Foreign audits can be just as burdensome and resource intensive as IRS audits, and they pose unique challenges, particularly concerning management and maintaining privilege. By making it a point to develop materials relevant to recurring foreign audit issues, selecting the right case team for audit defense, actively working to maintain privilege (including over the work product produced during the audit), and identifying and managing corresponding outcomes and correlative relief, you can stay ahead of the curve.
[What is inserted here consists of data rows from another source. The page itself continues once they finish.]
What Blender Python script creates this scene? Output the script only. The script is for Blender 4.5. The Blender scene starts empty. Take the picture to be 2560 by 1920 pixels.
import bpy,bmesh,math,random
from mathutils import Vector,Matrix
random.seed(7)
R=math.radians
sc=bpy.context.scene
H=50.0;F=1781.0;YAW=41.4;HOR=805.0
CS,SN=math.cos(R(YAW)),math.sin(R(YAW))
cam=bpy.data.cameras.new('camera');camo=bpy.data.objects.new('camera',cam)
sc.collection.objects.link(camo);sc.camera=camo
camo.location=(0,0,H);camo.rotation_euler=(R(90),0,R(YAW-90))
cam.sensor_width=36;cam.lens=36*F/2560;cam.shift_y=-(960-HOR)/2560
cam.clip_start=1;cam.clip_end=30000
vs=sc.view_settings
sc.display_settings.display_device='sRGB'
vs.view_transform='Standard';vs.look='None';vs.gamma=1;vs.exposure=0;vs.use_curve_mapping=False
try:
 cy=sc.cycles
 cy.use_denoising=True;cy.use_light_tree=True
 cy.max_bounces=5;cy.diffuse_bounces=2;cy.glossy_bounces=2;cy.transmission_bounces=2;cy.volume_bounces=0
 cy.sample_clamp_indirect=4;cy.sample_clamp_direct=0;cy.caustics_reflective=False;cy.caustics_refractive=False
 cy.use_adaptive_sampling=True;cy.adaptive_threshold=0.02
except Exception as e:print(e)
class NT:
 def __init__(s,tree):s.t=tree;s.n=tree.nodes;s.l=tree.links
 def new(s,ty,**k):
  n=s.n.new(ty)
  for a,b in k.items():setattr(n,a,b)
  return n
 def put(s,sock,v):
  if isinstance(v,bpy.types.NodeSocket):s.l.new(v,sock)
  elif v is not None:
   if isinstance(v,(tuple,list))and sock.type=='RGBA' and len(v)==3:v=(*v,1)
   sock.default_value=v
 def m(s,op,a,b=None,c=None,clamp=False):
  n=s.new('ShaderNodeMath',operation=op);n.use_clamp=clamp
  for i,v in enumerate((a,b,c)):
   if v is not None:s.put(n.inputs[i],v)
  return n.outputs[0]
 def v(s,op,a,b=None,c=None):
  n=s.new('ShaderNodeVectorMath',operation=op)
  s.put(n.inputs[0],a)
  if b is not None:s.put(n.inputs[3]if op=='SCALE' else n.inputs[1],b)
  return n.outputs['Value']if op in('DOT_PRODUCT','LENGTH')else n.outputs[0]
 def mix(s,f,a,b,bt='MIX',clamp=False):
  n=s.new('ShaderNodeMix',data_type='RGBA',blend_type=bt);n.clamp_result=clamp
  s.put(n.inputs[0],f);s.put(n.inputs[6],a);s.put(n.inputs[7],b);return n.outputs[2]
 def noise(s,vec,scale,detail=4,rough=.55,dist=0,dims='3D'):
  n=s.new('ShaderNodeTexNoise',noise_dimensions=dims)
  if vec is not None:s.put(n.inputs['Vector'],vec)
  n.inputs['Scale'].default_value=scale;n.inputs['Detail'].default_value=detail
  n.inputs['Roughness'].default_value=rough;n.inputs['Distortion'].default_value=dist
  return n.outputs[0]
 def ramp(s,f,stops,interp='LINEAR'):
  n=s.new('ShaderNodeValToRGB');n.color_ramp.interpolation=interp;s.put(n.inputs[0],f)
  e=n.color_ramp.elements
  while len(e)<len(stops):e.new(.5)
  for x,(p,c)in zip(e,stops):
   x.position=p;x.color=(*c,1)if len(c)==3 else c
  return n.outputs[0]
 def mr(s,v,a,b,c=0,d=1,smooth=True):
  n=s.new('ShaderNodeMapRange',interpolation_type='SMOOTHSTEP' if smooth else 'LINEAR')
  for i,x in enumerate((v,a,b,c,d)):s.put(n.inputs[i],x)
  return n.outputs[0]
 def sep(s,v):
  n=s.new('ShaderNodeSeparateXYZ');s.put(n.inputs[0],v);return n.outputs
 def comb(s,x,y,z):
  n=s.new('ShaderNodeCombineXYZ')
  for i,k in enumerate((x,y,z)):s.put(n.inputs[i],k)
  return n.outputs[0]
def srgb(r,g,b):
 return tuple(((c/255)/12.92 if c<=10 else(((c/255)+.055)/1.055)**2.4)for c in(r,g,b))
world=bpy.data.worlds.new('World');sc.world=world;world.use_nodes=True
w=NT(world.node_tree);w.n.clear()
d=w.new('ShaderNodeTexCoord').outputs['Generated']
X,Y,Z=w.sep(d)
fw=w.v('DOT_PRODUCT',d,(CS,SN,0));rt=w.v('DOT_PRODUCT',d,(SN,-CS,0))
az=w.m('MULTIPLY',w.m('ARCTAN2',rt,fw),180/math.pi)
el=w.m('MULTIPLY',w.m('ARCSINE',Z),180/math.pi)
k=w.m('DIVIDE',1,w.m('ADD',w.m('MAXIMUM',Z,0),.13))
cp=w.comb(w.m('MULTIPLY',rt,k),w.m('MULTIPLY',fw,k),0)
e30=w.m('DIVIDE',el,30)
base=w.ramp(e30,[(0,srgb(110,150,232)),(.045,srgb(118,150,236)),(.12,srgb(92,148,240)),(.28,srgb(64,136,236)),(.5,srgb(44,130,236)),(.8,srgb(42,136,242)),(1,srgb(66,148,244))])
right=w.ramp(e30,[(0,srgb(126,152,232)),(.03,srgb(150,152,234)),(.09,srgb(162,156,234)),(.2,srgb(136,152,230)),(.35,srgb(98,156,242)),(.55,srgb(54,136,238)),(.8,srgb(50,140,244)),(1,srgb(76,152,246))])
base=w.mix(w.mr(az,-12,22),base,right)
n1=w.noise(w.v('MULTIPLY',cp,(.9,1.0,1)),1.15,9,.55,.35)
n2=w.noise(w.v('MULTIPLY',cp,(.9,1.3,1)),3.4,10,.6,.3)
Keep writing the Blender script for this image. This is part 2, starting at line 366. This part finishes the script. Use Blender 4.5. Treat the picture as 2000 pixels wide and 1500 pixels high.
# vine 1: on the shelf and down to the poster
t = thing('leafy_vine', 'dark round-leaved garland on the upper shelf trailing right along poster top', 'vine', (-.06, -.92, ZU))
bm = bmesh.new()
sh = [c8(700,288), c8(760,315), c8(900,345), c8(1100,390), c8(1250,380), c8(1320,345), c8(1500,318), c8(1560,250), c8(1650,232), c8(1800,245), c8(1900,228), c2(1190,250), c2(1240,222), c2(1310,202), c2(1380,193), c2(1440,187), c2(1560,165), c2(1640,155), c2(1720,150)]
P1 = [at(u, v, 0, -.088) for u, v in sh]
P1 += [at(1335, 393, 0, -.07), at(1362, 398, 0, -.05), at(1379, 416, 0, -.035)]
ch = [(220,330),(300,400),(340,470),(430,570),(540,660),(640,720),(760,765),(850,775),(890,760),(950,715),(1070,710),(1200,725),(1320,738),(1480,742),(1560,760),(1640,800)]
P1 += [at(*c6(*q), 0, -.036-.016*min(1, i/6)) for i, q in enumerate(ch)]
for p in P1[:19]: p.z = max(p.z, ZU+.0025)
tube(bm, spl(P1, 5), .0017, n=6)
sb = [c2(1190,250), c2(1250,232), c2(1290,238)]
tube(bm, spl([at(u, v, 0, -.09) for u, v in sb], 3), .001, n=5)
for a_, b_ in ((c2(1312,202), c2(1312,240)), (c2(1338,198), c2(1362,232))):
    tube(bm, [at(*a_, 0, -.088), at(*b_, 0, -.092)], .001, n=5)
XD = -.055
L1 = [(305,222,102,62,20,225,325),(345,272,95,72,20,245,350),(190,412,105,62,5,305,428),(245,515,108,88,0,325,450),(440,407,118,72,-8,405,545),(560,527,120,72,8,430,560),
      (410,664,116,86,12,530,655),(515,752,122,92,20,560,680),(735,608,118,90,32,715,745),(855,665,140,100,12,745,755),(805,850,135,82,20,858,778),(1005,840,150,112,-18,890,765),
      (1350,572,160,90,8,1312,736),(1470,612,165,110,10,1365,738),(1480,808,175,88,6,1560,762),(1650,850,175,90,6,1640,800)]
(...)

Sean Akins and Kevin Otero are partners in the tax group at Covington & Burling LLP. Lauren Ann Ross is special counsel within Covington’s tax group, and Pooja Shah Kothari is an associate within the group. All four specialize in tax controversy and tax litigation, representing domestic and foreign corporations, partnerships, and other organizations in high-stakes tax matters.


  1. All references to “Section” or “Code” refer to the Internal Revenue Code of 1986, as amended, and the Treasury Regulations thereunder, unless otherwise indicated.
  2. See Albemarle Corp. & Subs. v. United States, 797 F.3d 1011, 1016 (Fed. Cir. 2015), reh’g denied, 116 AFTR2d 2015-6563 (Fed. Cir. 2015), aff’g Albemarle Corp. v. United States, 118 Fed. Cl. 549, 2014-2 (2014) (“It is well established that a contested foreign tax is counted toward the credit limitation of its year of origin, because that tax is used to offset the US tax liability for the year of origin”) (citing to United States v. Campbell, 351 F.2d 336, 338 (2d Cir. 1965); United States v. Cruz, 698 F.2d 1148, 1150 (11th Cir. 1983); Rev. Rul. 58-55, 1958-1 C.B. 266). 
  3. See Internal Revenue Code Section 901; Treasury Regulations Section 1.901-2(e)(5).